**TASK TO COMPLETE**
Skip all pictures, then print the remaining material exactly.

**DATA SEGMENT**
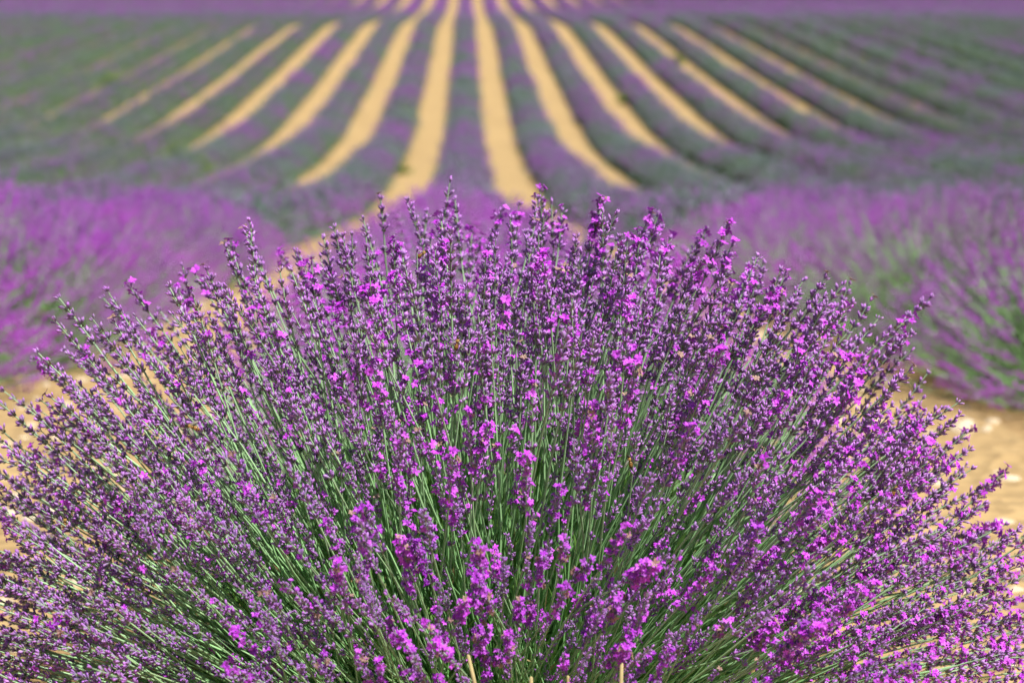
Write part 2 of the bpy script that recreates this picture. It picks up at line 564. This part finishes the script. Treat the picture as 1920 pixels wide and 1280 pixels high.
hero = empty('lavender_bush', HERO)
tag(hero, 'large sharp lavender bush filling the foreground, purple spikes fanning out on green stems', 'lavender bush')
for i in np.nonzero(is_part)[0]:
    v = VARIANTS[var[i]]
    s = link('flower_stem', v['stem'], hero)
    M3 = Matrix((RM[i] * SC[i]).tolist()).to_4x4(); M3.translation = Vector(BASE[i] - HERO)
    s.matrix_local = M3
    f = link('flower_spike', v['spike'], s)
    M4 = Matrix(v['Q'].tolist()).to_4x4(); M4.translation = Vector(v['end'])
    f.matrix_local = M4
G = Geo()
rest = np.nonzero(~is_part)[0]
for vi, v in enumerate(VARIANTS):
    idx = rest[var[rest] == vi]
    if not len(idx): continue
    V, T, C, _ = v['lo']
    Vs = V @ v['Q'].T + v['end']
    jit = 1 + RNG.normal(0, .10, (len(idx), 1, 1))
    R = RM[idx] * SC[idx][:, None, None]
    G.stamp((Vs, T), R, BASE[idx] - HERO, C[None] * jit, 0)
    V, T, C, _ = v['lo_stem']
    G.stamp((V, T), R, BASE[idx] - HERO, C[None] * jit, 1)
o = link('flower_stems', G.mesh('flower_stems', [M_SPIKE, M_STEM]), hero)
o['kind'] = 'stuff'


def foliage_geo(n, rad, h, length, width, tpl=LEAF, rng=RNG, tone=1.0):
    g = Geo()
    e = np.arcsin(rng.uniform(.05, 1, n)); a = rng.uniform(0, 6.283, n)
    d = np.stack([np.cos(e) * np.cos(a), np.cos(e) * np.sin(a), np.sin(e)], 1)
    r = rng.uniform(.15, 1, n) ** .6
    P = d * np.stack([rad * r, rad * r, h * r], 1)
    D = d + rng.normal(0, .38, (n, 3)) + np.array((0, 0, .25))
    S = length * rng.uniform(.6, 1.3, n)
    R = frames(D) * np.stack([width * rng.uniform(.7, 1.3, n), width * np.ones(n), S], 1)[:, None, :]
    c = np.array((.10, .22, .035)) + rng.random((n, 1)) * np.array((.08, .12, .05))
    c *= tone
    dry = rng.random(n) < .04
    c[dry] = (.34, .27, .12)
    g.stamp(tpl, R, P, c[:, None, :] * np.ones((1, len(tpl[0]), 1)))
    return g


o = link('leaves', foliage_geo(9000, .36, .34, .042, .0036).mesh('leaves', [M_LEAF]), hero)
o['kind'] = 'stuff'

# ------------------------------------------------------------------ neighbouring bushes
SP_MID = []
for i in range(5):
    r_ = np.random.default_rng(40 + i); g_ = Geo()
    for w_ in range(5):
        n_ = 3 if w_ == 4 else 5
        a_ = r_.uniform(0, 6.28, n_); e_ = r_.uniform(.3, 1.0, n_)
        d_ = np.stack([np.sin(e_) * np.cos(a_), np.sin(e_) * np.sin(a_), np.cos(e_)], 1)
        R_ = frames(d_, r_.uniform(0, 6.28, n_)) * (r_.uniform(.009, .012, n_)[:, None, None] * np.array((1.3, 1.3, 1.0)))
        t_ = CALYX_LO[0][:, 2][None, :, None]
        g_.stamp(CALYX_LO, R_, np.tile((0, 0, .004 + .013 * w_), (n_, 1)) + d_ * .001,
                 (PURPLE_BASE * (1 - t_) + PURPLE_TIP * t_) * r_.uniform(.75, 1.2, (n_, 1, 1)))
    SP_MID.append(g_.arrays())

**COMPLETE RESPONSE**
Write part 2 of the bpy script that recreates this picture. It picks up at line 564. This part finishes the script. Treat the picture as 1920 pixels wide and 1280 pixels high.
hero = empty('lavender_bush', HERO)
tag(hero, 'large sharp lavender bush filling the foreground, purple spikes fanning out on green stems', 'lavender bush')
for i in np.nonzero(is_part)[0]:
    v = VARIANTS[var[i]]
    s = link('flower_stem', v['stem'], hero)
    M3 = Matrix((RM[i] * SC[i]).tolist()).to_4x4(); M3.translation = Vector(BASE[i] - HERO)
    s.matrix_local = M3
    f = link('flower_spike', v['spike'], s)
    M4 = Matrix(v['Q'].tolist()).to_4x4(); M4.translation = Vector(v['end'])
    f.matrix_local = M4
G = Geo()
rest = np.nonzero(~is_part)[0]
for vi, v in enumerate(VARIANTS):
    idx = rest[var[rest] == vi]
    if not len(idx): continue
    V, T, C, _ = v['lo']
    Vs = V @ v['Q'].T + v['end']
    jit = 1 + RNG.normal(0, .10, (len(idx), 1, 1))
    R = RM[idx] * SC[idx][:, None, None]
    G.stamp((Vs, T), R, BASE[idx] - HERO, C[None] * jit, 0)
    V, T, C, _ = v['lo_stem']
    G.stamp((V, T), R, BASE[idx] - HERO, C[None] * jit, 1)
o = link('flower_stems', G.mesh('flower_stems', [M_SPIKE, M_STEM]), hero)
o['kind'] = 'stuff'


def foliage_geo(n, rad, h, length, width, tpl=LEAF, rng=RNG, tone=1.0):
    g = Geo()
    e = np.arcsin(rng.uniform(.05, 1, n)); a = rng.uniform(0, 6.283, n)
    d = np.stack([np.cos(e) * np.cos(a), np.cos(e) * np.sin(a), np.sin(e)], 1)
    r = rng.uniform(.15, 1, n) ** .6
    P = d * np.stack([rad * r, rad * r, h * r], 1)
    D = d + rng.normal(0, .38, (n, 3)) + np.array((0, 0, .25))
    S = length * rng.uniform(.6, 1.3, n)
    R = frames(D) * np.stack([width * rng.uniform(.7, 1.3, n), width * np.ones(n), S], 1)[:, None, :]
    c = np.array((.10, .22, .035)) + rng.random((n, 1)) * np.array((.08, .12, .05))
    c *= tone
    dry = rng.random(n) < .04
    c[dry] = (.34, .27, .12)
    g.stamp(tpl, R, P, c[:, None, :] * np.ones((1, len(tpl[0]), 1)))
    return g


o = link('leaves', foliage_geo(9000, .36, .34, .042, .0036).mesh('leaves', [M_LEAF]), hero)
o['kind'] = 'stuff'

# ------------------------------------------------------------------ neighbouring bushes
SP_MID = []
for i in range(5):
    r_ = np.random.default_rng(40 + i); g_ = Geo()
    for w_ in range(5):
        n_ = 3 if w_ == 4 else 5
        a_ = r_.uniform(0, 6.28, n_); e_ = r_.uniform(.3, 1.0, n_)
        d_ = np.stack([np.sin(e_) * np.cos(a_), np.sin(e_) * np.sin(a_), np.cos(e_)], 1)
        R_ = frames(d_, r_.uniform(0, 6.28, n_)) * (r_.uniform(.009, .012, n_)[:, None, None] * np.array((1.3, 1.3, 1.0)))
        t_ = CALYX_LO[0][:, 2][None, :, None]
        g_.stamp(CALYX_LO, R_, np.tile((0, 0, .004 + .013 * w_), (n_, 1)) + d_ * .001,
                 (PURPLE_BASE * (1 - t_) + PURPLE_TIP * t_) * r_.uniform(.75, 1.2, (n_, 1, 1)))
    SP_MID.append(g_.arrays())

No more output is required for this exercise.